Scene modeling code data:
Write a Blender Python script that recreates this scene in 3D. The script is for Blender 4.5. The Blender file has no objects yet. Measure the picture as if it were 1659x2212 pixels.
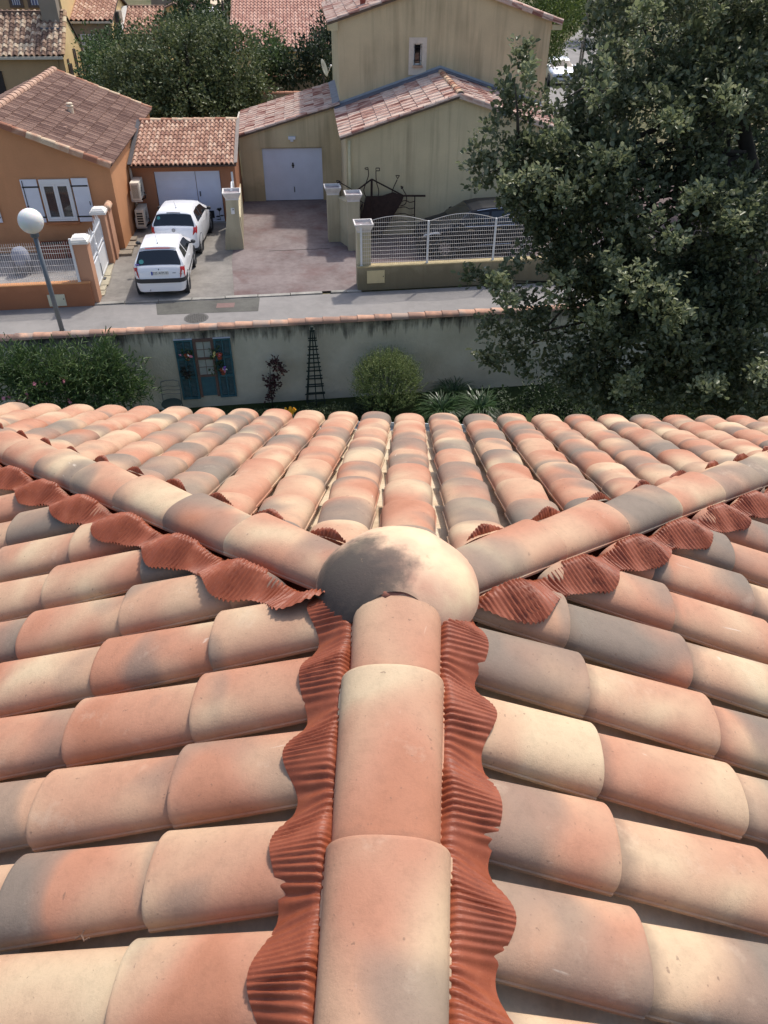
import bpy, bmesh, math, random
import numpy as np
from mathutils import Matrix, Vector
rnd = random.Random(7)
rng = np.random.default_rng(11)
sc = bpy.context.scene
COL = sc.collection
rad = math.radians

# ------------------------------------------------------------------ camera
H = 8.85
PITCH, ROLL = rad(38.0), rad(0.5)
cam_d = bpy.data.cameras.new('camera')
cam = bpy.data.objects.new('camera', cam_d)
COL.objects.link(cam)
_R0 = Vector((1, 0, 0)); _F = Vector((0, math.cos(PITCH), -math.sin(PITCH))); _U0 = Vector((0, math.sin(PITCH), math.cos(PITCH)))
_R = _R0*math.cos(ROLL) + _U0*math.sin(ROLL)
_U = -_R0*math.sin(ROLL) + _U0*math.cos(ROLL)
CAM = Vector((0, 0, H))
cam.matrix_world = Matrix((( _R.x, _U.x, -_F.x, CAM.x), (_R.y, _U.y, -_F.y, CAM.y), (_R.z, _U.z, -_F.z, CAM.z), (0, 0, 0, 1)))
cam_d.sensor_fit = 'VERTICAL'; cam_d.sensor_height = 24.0
cam_d.lens = 24.0*1661/2212
cam_d.clip_start = 0.05; cam_d.clip_end = 2000
sc.camera = cam

# ------------------------------------------------------------------ light
SUN_AZ, SUN_EL = rad(30), rad(57)      # azimuth clockwise from +Y
w = bpy.data.worlds.new('World'); sc.world = w; w.use_nodes = True
nt = w.node_tree; nt.nodes.clear()
sky = nt.nodes.new('ShaderNodeTexSky'); sky.sky_type = 'NISHITA'; sky.sun_disc = False
sky.sun_elevation = SUN_EL; sky.sun_rotation = SUN_AZ; sky.air_density = 1.0; sky.dust_density = 3.0; sky.ozone_density = 1.0
bg = nt.nodes.new('ShaderNodeBackground'); bg.inputs['Strength'].default_value = 0.15
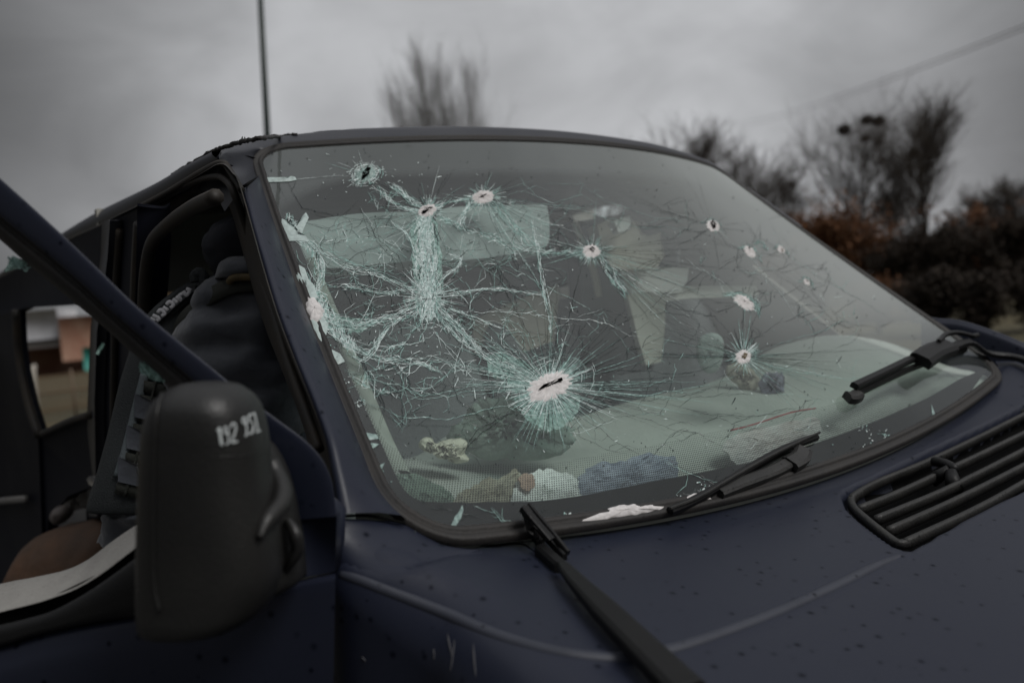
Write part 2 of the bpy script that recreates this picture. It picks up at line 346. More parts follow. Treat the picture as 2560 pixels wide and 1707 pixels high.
k_white = shard_mat('crack_white', (.70, .82, .79), .1, .3); k_teal = shard_mat('crack_teal', (.33, .52, .48), .25, .3); k_dark = mat('crack_dark', (.012, .02, .02), .4)
k_pulv = shard_mat('pulverised_glass', (.74, .71, .70), 0, .8); k_film = shard_mat('crushed_glass_film', (.42, .62, .56), .55, .5)
k_flake = shard_mat('glass_flake', (.38, .52, .49), .25, .3)

# ------------------------------------------------------------------ the van
van = empty('van', (-1.3, 0, GZ), 'dark blue van with a shattered bullet-holed windscreen and its front door open', 'van')

# ---- front body: bonnet and wings as one pressed surface
V0, RHO = .755, .13
def sm(x, a, b): x = np.clip((np.asarray(x, float)-a)/(b-a), 0, 1); return x*x*(3-2*x)
def body_pt(u, a):
    u = np.asarray(u, float); a = np.asarray(a, float); s = np.sign(a); m = np.abs(a); u, m = np.broadcast_arrays(u, m)
    uu = np.maximum(u, 0); R = .055+.030*sm(u, 0, .12); V_ = .885-.052*sm(u, -.005, .12)-R
    phi = np.clip((m-V_)/R, 0, rad(84)); ext = np.maximum(0, m-V_-R*rad(84))
    v = np.minimum(m, V_)+R*np.sin(phi)+ext*.045; dz = R*(1-np.cos(phi))+ext
    E = -.064*np.clip(1-(np.minimum(v, .8)/.8)**2, 0, 1)-.013
    z = E*np.exp(-uu/.5)-.14*uu-.10*uu**2-.03*(1-np.exp(-uu/.2))
    z = z+.036*sm(v, .66, .86)*np.exp(-(np.maximum(u+.02, 0)/.13)**2)
    v = v*(1-.07*uu**2)
    return np.stack([u+0*v, s*v, z-dz], -1)
def amin(a):
    v = np.minimum(np.abs(a), .8); return np.where(np.abs(a) < .8, .048*(1-(v/.8)**2)-.022, -.022-np.minimum(np.abs(a)-.8, .03)*.6)
nu, na = 210, 400
aa = np.linspace(-1.32, 1.05, na); tt = np.linspace(0, 1, nu)
A2, T2 = np.meshgrid(aa, tt); U2 = amin(A2)*(1-T2)+.98*T2; base = body_pt(U2, A2)
bV = base.reshape(-1, 3); bF = [(i*na+j, i*na+j+1, (i+1)*na+j+1, (i+1)*na+j) for i in range(nu-1) for j in range(na-1)]
bvh_body = BVHTree.FromPolygons([tuple(v) for v in bV.tolist()], bF)
def hit(bvh, x, y, off=0.):
    d = ray(x, y); q = bvh.ray_cast(Vector(CP), Vector(d).normalized())
    if q[0] is None: return None
    n = np.array(q[1]); n = n if n@(CP-np.array(q[0])) > 0 else -n
    return np.array(q[0])+n*off
def onto(bvh, px, n=8, off=0.):
    o = [hit(bvh, x, y, off) for x, y in cat(px, n)]; return np.array([q for q in o if q is not None])
def pdist(V, line):
    """distance and side of V to a 3D polyline (dense)"""
    d = np.full(len(V), 9.); sd = np.zeros(len(V))
    for i in range(len(line)-1):
        a, b = line[i], line[i+1]; ab = b-a; t = np.clip(((V-a)@ab)/(ab@ab+1e-12), 0, 1); q = a+t[:, None]*ab; e = np.linalg.norm(V-q, axis=1)
        k = e < d; d[k] = e[k]
    return d
crease_px = [(700, 1392), (840, 1431), (960, 1473), (1100, 1526), (1230, 1580), (1360, 1618), (1470, 1637), (1570, 1640), (1680, 1620), (1800, 1582), (1950, 1525), (2100, 1458), (2200, 1408), (2270, 1380), (2400, 1335), (2560, 1262)]
cr3 = onto(bvh_body, crease_px, 5)
dcr = pdist(bV, cr3)
# fade of the crease at its right end
fade = np.clip(1-(bV[:, 1]+.28)/.15, 0.0, 1)
# which side is in front of the crease
from_front = np.interp(bV[:, 1], *zip(*sorted((q[1], q[0]) for q in cr3[len(cr3)//3:])))
front = np.clip((bV[:, 0]-from_front)/.02, -1, 1)
sidez = np.interp(bV[:, 0], *zip(*sorted((q[0], q[2]) for q in cr3[:len(cr3)//2])))
bpx = proj(bV); cpx = cat(crease_px, 8); side_s = np.where(bpx[:, 1] > np.interp(bpx[:, 0], cpx[:, 0], cpx[:, 1]), 1., -1.)   # + in front of the pressed line
disp = -.004*np.interp(bpx[:, 0], [1300, 1500], [0, 1])*sm(dcr*side_s, -.012, .012)*np.clip(1-np.maximum(dcr-.012, 0)*side_s/.20, 0, 1)*np.clip(fade, 0, 1)*(bpx[:, 2] > .1)
gr_px = [(2107, 1243), (2112, 1230), (2132, 1217), (2190, 1190), (2273, 1150), (2397, 1093), (2501, 1044), (2560, 1013)]
gr_lo = [(2560, 1222), (2397, 1305), (2294, 1364), (2262, 1374), (2225, 1358), (2157, 1308), (2118, 1272)]
up3 = onto(bvh_body, gr_px, 4); lo3 = onto(bvh_body, gr_lo, 4)
dir_up = up3[-1]-up3[-9]; dir_up /= np.linalg.norm(dir_up); dir_lo = lo3[0]-lo3[6]; dir_lo /= np.linalg.norm(dir_lo)
poly = list(up3)+[up3[-1]+dir_up*.15, up3[-1]*A(1, 0, 1)+A(.035, .62, 0), lo3[0]*A(1, 0, 1)+A(.02, .62, 0)]+list(lo3)
poly = np.array(poly)
def inside(x, y, pg):
    c = np.zeros(len(x), bool); j = len(pg)-1
    for i in range(len(pg)):
        xi, yi, xj, yj = pg[i][0], pg[i][1], pg[j][0], pg[j][1]
        k = ((yi > y) != (yj > y)) & (x < (xj-xi)*(y-yi)/(yj-yi+1e-12)+xi); c ^= k; j = i
    return c
ins = inside(bV[:, 0], bV[:, 1], poly) & (np.abs(A2.ravel()) < .9)
dpl = pdist(bV*A(1, 1, 0), np.vstack([poly, poly[:1]])*A(1, 1, 0))
sgn = np.where(ins, dpl, -dpl); dep = .034*np.clip((sgn+.003)/.011, 0, 1)**1.3
# normals of the base surface
du = np.gradient(base, axis=0); dv = np.gradient(base, axis=1); nn = np.cross(dv, du); nn /= np.linalg.norm(nn, axis=-1, keepdims=True); nn = nn.reshape(-1, 3)
if nn[(nu//2)*na+na//2][2] < 0: nn = -nn
bV2 = bV+nn*(disp-dep)[:, None]
mi = [1 if dep[f[0]] > .02 and dep[f[2]] > .02 else 0 for f in bF]
body = mesh_obj('body', bV2, bF, None, van, mats=[paint, dark], mi=mi)
bvh_body2 = BVHTree.FromPolygons([tuple(v) for v in bV2.tolist()], bF)

def seam(name, px, r=.0016, parent=van, off=0., n=8, m=dark, bv=None):
    o = MB(); p = onto(bv or bvh_body2, px, n, off)
    return o.tube(p, r, 5).build(name, m, parent)
seam('panel_gap', [(1215, 1366), (1298, 1358.5), (1330, 1374), (1377, 1409), (1462, 1487), (1520, 1555), (1575, 1622), (1654, 1706), (1720, 1790)], .0013)

scr_m = mat('scratch_grey', (.075, .075, .085), .7)
for l_ in ([(1119, 1583), (1124, 1610), (1133, 1650)], [(1137, 1598), (1132, 1640), (1126, 1680)], [(1183, 1608), (1186, 1650), (1190, 1692)], [(1085, 1620), (1086, 1650)], [(905, 1640), (915, 1652)]):
    q = onto(bvh_body2, l_, 6, .0003)
    if len(q) > 3: sc_ = MB(); sc_.tube(q, list(np.interp(np.linspace(0, 1, len(q)), [0, .3, .8, 1], [.0003, .0009, .0007, .0002])), 4); sc_.build('scratch', scr_m, body)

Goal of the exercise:
Print, from the entries above, the line with "Write part 2", the line with "van = empty('van', (-1.3, 0, GZ), 'dark" and all lines between them, exactly and with nothing else.

Correct result:
Write part 2 of the bpy script that recreates this picture. It picks up at line 346. More parts follow. Treat the picture as 2560 pixels wide and 1707 pixels high.
k_white = shard_mat('crack_white', (.70, .82, .79), .1, .3); k_teal = shard_mat('crack_teal', (.33, .52, .48), .25, .3); k_dark = mat('crack_dark', (.012, .02, .02), .4)
k_pulv = shard_mat('pulverised_glass', (.74, .71, .70), 0, .8); k_film = shard_mat('crushed_glass_film', (.42, .62, .56), .55, .5)
k_flake = shard_mat('glass_flake', (.38, .52, .49), .25, .3)

# ------------------------------------------------------------------ the van
van = empty('van', (-1.3, 0, GZ), 'dark blue van with a shattered bullet-holed windscreen and its front door open', 'van')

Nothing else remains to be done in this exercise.